The waiting is, in fact, the hardest part.  It feels like a burden.  It feels like a punishment for loving something forbidden.  It feels like a long-distance relationship before there was e-mail, Skype, and Facebook.  But I am trying to make the best of it.  I’m telling myself that these times are necessary.  Absence makes the heart grow fonder so perhaps winter makes the garden grow better?  (I’ll let you know if I ever start to actually believe that.)         

This Lady Fern was a beautiful green until about two nights ago.


As I write this, dark clouds haunt our skies.  Rain is finally coming.  Proof that nothing lasts forever.  Not even winter. 

Daffodils have emerged.  I hope they know what they're doing.

Wednesday, January 4, 2012

A "Regular" 2012

Doesn't it seem like we are all making resolutions and telling people about them or we’re telling people why we don’t make resolutions?  I do make resolutions but I try to be creative with them.  One year I thought it would be fun to learn something new every month and I stuck with it for a while.  One month I learned how to juggle, another month I learned to roll over in a kayak, and then I tried to learn how to return phone calls.  The last one was the most difficult and is something I still struggle with today.  I really dislike answering the phone.

 

This year I resolved to at least try to go “Number 2” every single day.  Yeah, I know.  That’s not really the sort of thing people should announce to the world.  I just figured I’d be happier and healthier if I was more regular, colonicly speaking.  It’s just a little ironic that the resolution itself isn’t exactly, you know, regular.
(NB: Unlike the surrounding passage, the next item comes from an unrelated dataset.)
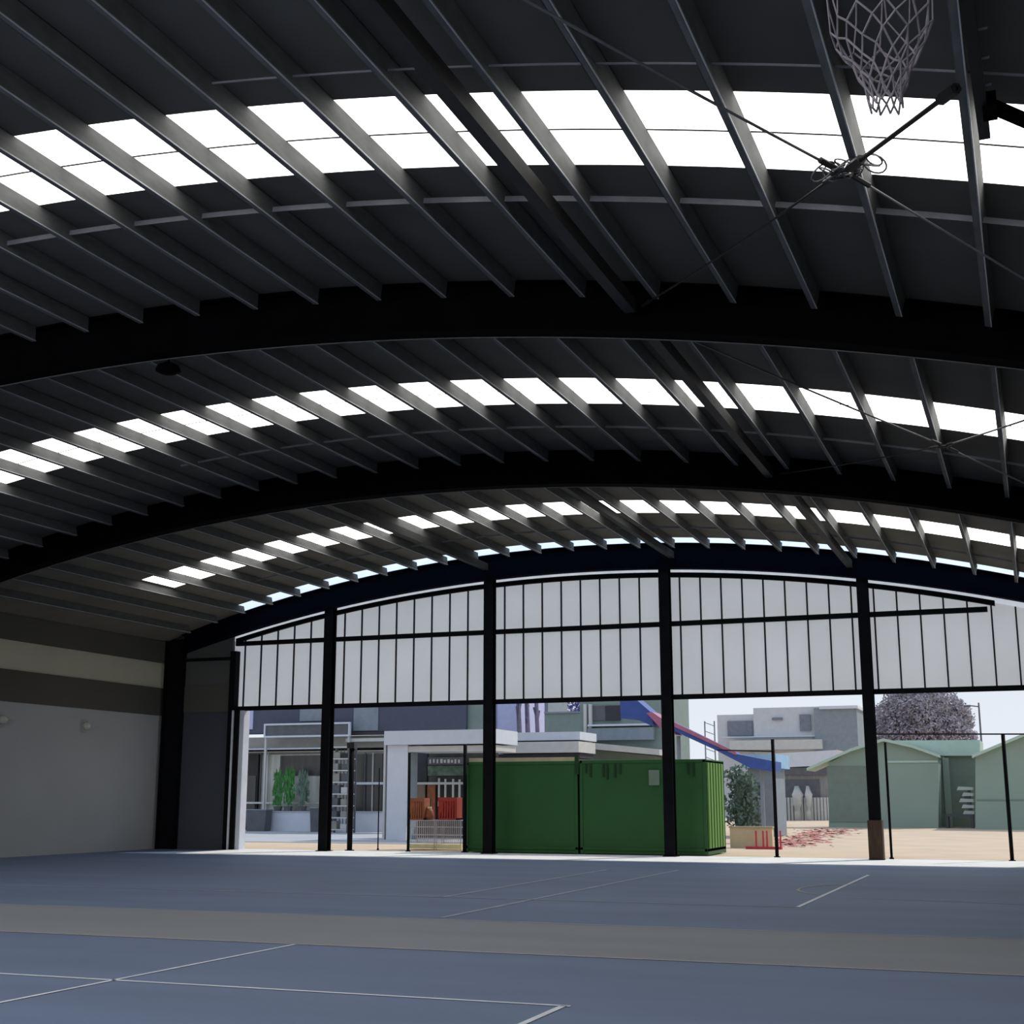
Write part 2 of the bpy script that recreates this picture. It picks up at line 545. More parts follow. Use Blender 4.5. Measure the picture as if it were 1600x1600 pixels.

I’m going to stick with that resolution but I’m adding to my plans for 2012.  Cat, who blogs as “The Whimsical Gardener”, wrote about centering her resolutions around a single word.  For 2011 that word was “espy” and this year it is “stretch.”  You should read both posts in which she explains why she chose the words and what they meant to her.  They have the ring of wisdom to them and are just a few thousand rungs higher up on the evolutionary ladder than my resolution to go poop every day. 

Inspired by what I read, I decided that I would spend 2012 with the word “cultivate” in mind.  I recognize that my life on January 4, 2012 has a perspective unique to today and I also know that life on December 31, 2012 will feel in many ways like a completely different life.  That is why I like Cat’s idea to choose a word rather than a specific goal.  By having just a single word to keep in mind we are free to grow, change, and strive for things throughout the year that we can't possibly conceive of in January. 

And that is great for me because I don’t know how my life is going to change in the coming year.  But I do know that if I work to cultivate relationships with my family and friends that my life will be richer for it.  I know that if I cultivate better habits for how I spend my time I will feel more satisfied with myself.  If I cultivate parts of my character I can improve the course of my future.  And if I cultivate a real vegetable garden for the first time ever I will be better fed and hopefully get more fiber in my diet which will have the added benefit of helping me with that other resolution.  So here's to 2012 and all that it will bring! 


*As a postscript, my ADD led me away from blogging long enough to click on over to Botanical Interests and place an order for some vegetable seeds so I can get started cultivating that new vegetable garden.  I have ordered from them in the past and I was very pleased with my success with the seeds and their packets are like little pieces of informative art. 


Each packet has an illustrated picture of the vegetable, common and botanical names, a plant tag, and information on when to plant and harvest.  As a hidden bonus, the insides of the packets include tips, recipes, pest control ideas, and a little history.  All for about $2.00 a packet.